For most people, obtaining a Ph.D. is a means to an end—authorship, professorship, a career destination. For Charlotte Keniston, it’s about the journey as a lifelong learner. After joining UMBC as a Peaceworker Fellow, Keniston received her M.F.A. in imaging and digital media in 2014. She continued her work in Baltimore and eventually rejoined the Shriver Center Peaceworker Program as a staff member with the intention to work towards her Ph.D. in language, literacy, and culture (LLC). And she did just that.
Q: What was your journey like to get here?
A: I came to Baltimore in 2011 as a Peaceworker Fellow and got my master’s of fine art in imaging and digital art, now called the intermedia and digital arts program. As a Peaceworker Fellow, I was involved in conversations about how career paths could be used for kind of a broader meaning or bigger impact. I did work in the Baltimore neighborhood Pigtown around food justice and food access when I was a master’s student, and I left my academic program kind of wanting more of those conversations. When I applied to my position in the Shriver Center in 2017, I saw that as a way to continue that meaningful work in Baltimore and give me the chance to pursue a Ph.D. in the LLC program.
Q: What did the trajectory of the work within your program look like and how did it intersect with your current position?
A: As I went through the LLC program, I started to hone my interest in how universities can work with their surrounding communities to answer pressing questions posed by those communities. My role at the Shriver Center really informed that line of questioning because in my role with the Peaceworker Program, I’m placing graduate students into community-engaged partnerships, and so I’m thinking all the time about how do we steward those partnerships, how do we be good neighbors of our campus community and then our broader communities, and how are we ethical in the work that we do in communities?
Q: Did you find that your professional approach to your work changed given that you were also a student yourself?
A: I found lots of ways to connect my job with the research and work that I was doing academically. I worked with an organization called Black Yield Institute in Cherry Hill to do the practical version of my dissertation research, and I brought all the Peaceworker Fellows there one day to work on a library project. It was like I was showing up there as my whole person with my students in tow and with my kids in tow. And then my students, the Fellows that I work with, got a chance to really see the work that I was doing. I actually feel like that made the project a lot stronger.
“I'm placing graduate students into community-engaged partnerships, and so I'm thinking all the time about how do we steward those partnerships, how do we be good neighbors of our campus community and then our broader communities, and how are we ethical in the work that we do in communities?
Q: Do you think having this unique perspective strengthened your ability to bond with and empathize with your students?
A: It definitely did, and I think it’s nice to just be able to commiserate. When I see the panic in their eyes about the end of the semester, I feel that—so I feel like it can be extra empathetic. I make sure the snacks for our practicum seminar are extra good toward the end of the semester (I know we both need it). We do writing groups together, and they honestly are some of the best voices to say, “You need to take a break—you’re doing too much.” I feel like I have their support as much as they have my support.

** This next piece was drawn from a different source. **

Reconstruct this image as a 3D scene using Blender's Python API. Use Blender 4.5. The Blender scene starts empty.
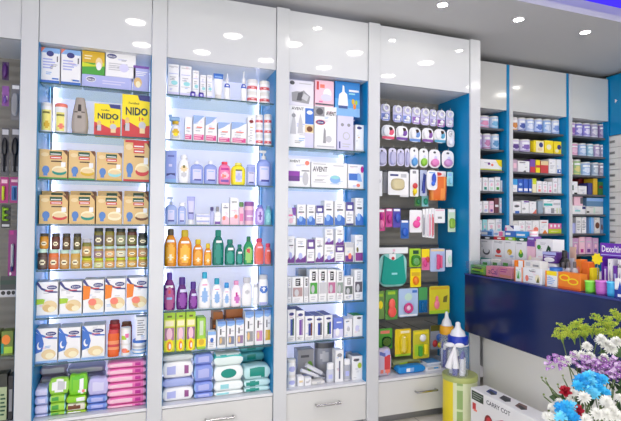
import bpy, math, random
from math import sin, cos, pi, radians
from mathutils import Vector, Matrix
random.seed(7)
SC = bpy.context.scene
COL = SC.collection

# ------------------------------------------------------------------ camera model (metres, z up)
W, H = 621, 421
F, YAW, PITCH, ROLL, CAMZ = 474.7, .3482, .0194, .0083, 1.35
D = 2.7967                     # front plane of the tall cabinets
YB = D + .327                  # front plane of the far cabinets behind the counter

def ray(u, v):
    a, b = (u - W/2)/F, -(v - H/2)/F
    cr, sr = cos(ROLL), sin(ROLL)
    X, Z = cr*a - sr*b, sr*a + cr*b
    cp, sp = cos(PITCH), sin(PITCH)
    Y, z = cp - sp*Z, sp + cp*Z
    cy, sy = cos(YAW), sin(YAW)
    return Vector((cy*X + sy*Y, -sy*X + cy*Y, z))
CAM = Vector((0, 0, CAMZ))
def at_y(u, v, y):
    r = ray(u, v); return CAM + r*(y/r.y)
def at_x(u, v, x):
    r = ray(u, v); return CAM + r*(x/r.x)

# ------------------------------------------------------------------ materials
def lin(c):
    c = c/255
    return c/12.92 if c <= .04045 else ((c + .055)/1.055)**2.4
MC = {}
def mat(col, rough=.42, spec=.5, kind='p', strength=1.0, metal=0.0):
    key = (tuple(col), rough, spec, kind, strength, metal)
    if key in MC: return MC[key]
    m = bpy.data.materials.new('surface'); m.use_nodes = True
    nt = m.node_tree; nt.nodes.clear()
    out = nt.nodes.new('ShaderNodeOutputMaterial')
    c = tuple(lin(x) for x in col) + (1,)
    if kind == 'glow':          # white panel given its own added glow to brighten the shelf backs
        b = nt.nodes.new('ShaderNodeBsdfPrincipled'); b.inputs['Base Color'].default_value = c; b.inputs['Roughness'].default_value = rough
        b.inputs['Emission Color'].default_value = c; b.inputs['Emission Strength'].default_value = strength
        nt.links.new(b.outputs[0], out.inputs[0])
    elif kind == 'e':
        e = nt.nodes.new('ShaderNodeEmission'); e.inputs[0].default_value = c; e.inputs[1].default_value = strength
        nt.links.new(e.outputs[0], out.inputs[0])
    elif kind == 'clear':
        t = nt.nodes.new('ShaderNodeBsdfTransparent'); t.inputs[0].default_value = c
        g = nt.nodes.new('ShaderNodeBsdfGlossy'); g.inputs[1].default_value = rough
        g.inputs[0].default_value = (.9, .95, .95, 1)
        mx = nt.nodes.new('ShaderNodeMixShader'); mx.inputs[0].default_value = strength
        nt.links.new(t.outputs[0], mx.inputs[1]); nt.links.new(g.outputs[0], mx.inputs[2])
        nt.links.new(mx.outputs[0], out.inputs[0])
    elif kind == 'film':        # milky clear plastic
        t = nt.nodes.new('ShaderNodeBsdfTransparent')
        b = nt.nodes.new('ShaderNodeBsdfPrincipled')
        b.inputs['Base Color'].default_value = c; b.inputs['Roughness'].default_value = rough
        mx = nt.nodes.new('ShaderNodeMixShader'); mx.inputs[0].default_value = strength
        nt.links.new(t.outputs[0], mx.inputs[1]); nt.links.new(b.outputs[0], mx.inputs[2])
        nt.links.new(mx.outputs[0], out.inputs[0])
    else:
        b = nt.nodes.new('ShaderNodeBsdfPrincipled')
        b.inputs['Base Color'].default_value = c
        b.inputs['Roughness'].default_value = rough
        b.inputs['Specular IOR Level'].default_value = spec
        b.inputs['Metallic'].default_value = metal
        nt.links.new(b.outputs[0], out.inputs[0])
        if kind == 'tile':
            tc = nt.nodes.new('ShaderNodeTexCoord'); br = nt.nodes.new('ShaderNodeTexBrick')
            br.offset = 0; br.inputs['Color1'].default_value = c
            br.inputs['Color2'].default_value = tuple(x*.95 for x in c[:3]) + (1,)
            br.inputs['Mortar'].default_value = tuple(x*.55 for x in c[:3]) + (1,)
            br.inputs['Scale'].default_value = 1; br.inputs['Brick Width'].default_value = .6
            br.inputs['Row Height'].default_value = .6; br.inputs['Mortar Size'].default_value = .003
            nt.links.new(tc.outputs['Object'], br.inputs[0]); nt.links.new(br.outputs[0], b.inputs['Base Color'])
        if kind == 'mottle':
            tc = nt.nodes.new('ShaderNodeTexCoord'); n = nt.nodes.new('ShaderNodeTexNoise')
            n.inputs['Scale'].default_value = 6; n.inputs['Detail'].default_value = 4
            r = nt.nodes.new('ShaderNodeMapRange'); r.inputs[3].default_value = rough*.7; r.inputs[4].default_value = rough*1.4
            nt.links.new(tc.outputs['Object'], n.inputs[0]); nt.links.new(n.outputs[0], r.inputs[0])
            nt.links.new(r.outputs[0], b.inputs['Roughness'])
        if kind == 'slat':      # horizontal grooves of a slat wall
            tc = nt.nodes.new('ShaderNodeTexCoord'); wv = nt.nodes.new('ShaderNodeTexWave')
            wv.bands_direction = 'Z'; wv.inputs['Scale'].default_value = 6
            bp = nt.nodes.new('ShaderNodeBump'); bp.inputs['Strength'].default_value = .5; bp.inputs['Distance'].default_value = .01
            nt.links.new(tc.outputs['Object'], wv.inputs[0]); nt.links.new(wv.outputs[1], bp.inputs['Height'])
            nt.links.new(bp.outputs[0], b.inputs['Normal'])
    MC[key] = m
    return m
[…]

Q: Were there individuals on campus specifically who you feel inspired or supported you in ways?
A: Joby Taylor is my supervisor and he graduated from the LLC program too, so I felt like not only was he kind of walking in front of me, he was also dismantling barriers for me—looking at my calendar and suggesting, “You have a free day in two weeks. You should take that to write.” Or very practically making things work for me and just serving as a really good sounding board.
Q: Do you feel like you were set up for success having mentors that went through the program themselves?
A: I think I had people who I was kind of holding onto their coattails as they got me to the finish. Ciara Chiristian, one of the directors in i3b, was that person who was a step or two ahead of me in the program. She got her dissertation two years ahead of me, but we were in the same cohort and she was the person that when I was really stuck with my thinking, I’d come to her for help. And now I have people who are just a step or two behind me, who I’m encouraging and helping them figure it all out. It really feels like LLC fosters that kind of connection between students that we really help each other get to the finish.
Q: What advice would you give to others considering this program?
A: I think a lot of people say, “Oh, don’t do a Ph.D. unless you want to be a professor.” But I don’t think that’s a necessary requirement. I did not go into this thinking that I wanted to be a professor. I already had my terminal degree. I had the chops to be a professor if I needed to, and I love my staff job. But I still had all these intellectual curiosities that I wanted to explore, and this was the way to do it.